From Major General Israel Putnam

Peeks Kill [N.Y.] 30th May 1777

Dear General

By Capt. Mitchell1 and two other Gentlemen who went (the day before Yesterday) to New York, with a Flagg (to exchange some of the Inhabitants of this Neighberhood, who had a great desire to go in; for some of the Citizens who were equally desirous to come out) we have the following Intelligence Vitz.

That while he Lay in the River with the Flagg (for they would not suffer him to go on shore) he saw 8 ships sail from New York, full of Troops part of which he saw embark, that the Decks and all round the sides of the Vessels, were full of Artillary and Waggons; one of the ships Riggd for the Conveniance of Transporting Horses—that there was hay on Board, and the Decks fill’d with Horses—an officer came on Board, who stiled himself Aid-de-Camp to Lord Howe, (suppose meaning Genl Howe) when Capt. Mitchell, enquired of him if there was any probability of doing the Business he came upon, he reply’d that his Lordship had Business of too much Importance on hand, to attend to such Trifling affairs—Orderd him to Weigh Anchor and depart Immediately— there was no Communication from any of the ships to the shore, only by the man of War’s Barges—he says there were 4 sail came up from Gibut Island,2 with Troops, on board verry Raggid and Dirty, without any Uniform—There was a Boson of a Row Gally with him who told him they were a Reinforcement from the West Indies, which had been Garisoning there—and they were Reliev’d by Recruits and negroes sent from here—Capt. Mitchell Counted 150 sail in the North River But the Boson told him there were only two ships and a Row Gally to Cruise in the River this summer, some time afterwards a Midshipman came on Board and Confirm’d it.

By several deserters from Kings Bridge we Learn that the Core Late Rogers’s Rangers are all orderd to New York supposed to embark for sea.

We have at this Post and its dependants, (exclusive of the Forts above) a Little upwards of 2000 men—about 250 (which is all the Barracks will hold) is Just going into the Innoculation, and some at Fish Kills getting ready to Join their Regiments.

There is a Detachment here from Rhode Island under the Command of Major Ward, part of the Regiment (he says) is with you—I shall detain him here till I Receive your Directions—as soon as I got here I sent an Express Immediately to Colo. shuldon to order him on, but none of his Regiment as yet has arrived—I have directed General Parsons to send on the Troops as fast as they can be Collected—I have been to View the situation of Fort’s Montgomery & Constitution—and the works in the River—the Chevaux de frieze’s are sinking verry well, we have not as yet Constructed any way of Fixing the Boom.

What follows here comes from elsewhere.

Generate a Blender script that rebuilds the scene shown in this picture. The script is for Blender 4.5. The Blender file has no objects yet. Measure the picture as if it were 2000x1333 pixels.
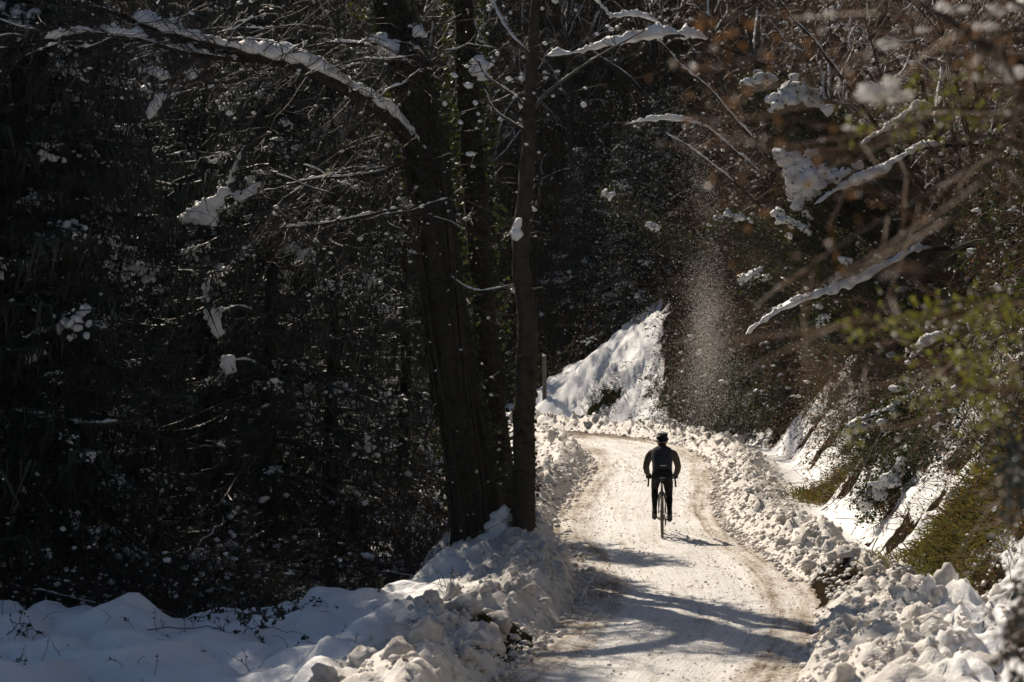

General Geo: Clinton—and one Lieut. Mechin (who has the direction of sinking the Chevaux de frieze) thinks it will require a Large number of Anchors and Cables for the Boom—Altho’ they as well as I, think it Necessary there should be many more to the Chain than it now has—I have orderd the ships to be Immediately Man’d and fall down near Fort Montgomery to cover the Chain—the small Armed Vessels and Gallies I shall order to Cruise down the River to prevent the men from the Enemy’s Gally’s to Plunder the Inhabitants near the shore, which they have done most shamefully of Late.

I think the Torys have play’d no small game here this Winter, I hope however to put some stop to thier Career, by sending down scouting parties round their Lines Continually which (in my oppinion) has hitherto been too much Neglected.

I shall endeavour (by sending in some of the Country people whom I can depend on) to Learn the strength and particular situation of the Troops above Kings bridge, and will Immediately acquaint your Excellency with it, and receive your farther directions—I had forgot to mention that I had Receiv’d your favor of the 24th Inst. I am Dear General with much esteem Your Most obt Hume servt

Israel Putnam


1Thomas Mitchell, who had served as a captain in Col. William Malcom’s New York regiment from March to November 1776, had his family on Long Island (see Putnam to Daniel Jones, 11 Nov. 1777, in Hastings, Clinton Papers description begins Hugh Hastings and J. A. Holden, eds. Public Papers of George Clinton, First Governor of New York, 1777–1795, 1801–1804. 10 vols. 1899–1914. Reprint. New York, 1973. description ends , 2:514).

2Gibbet Island is now Ellis Island, New York.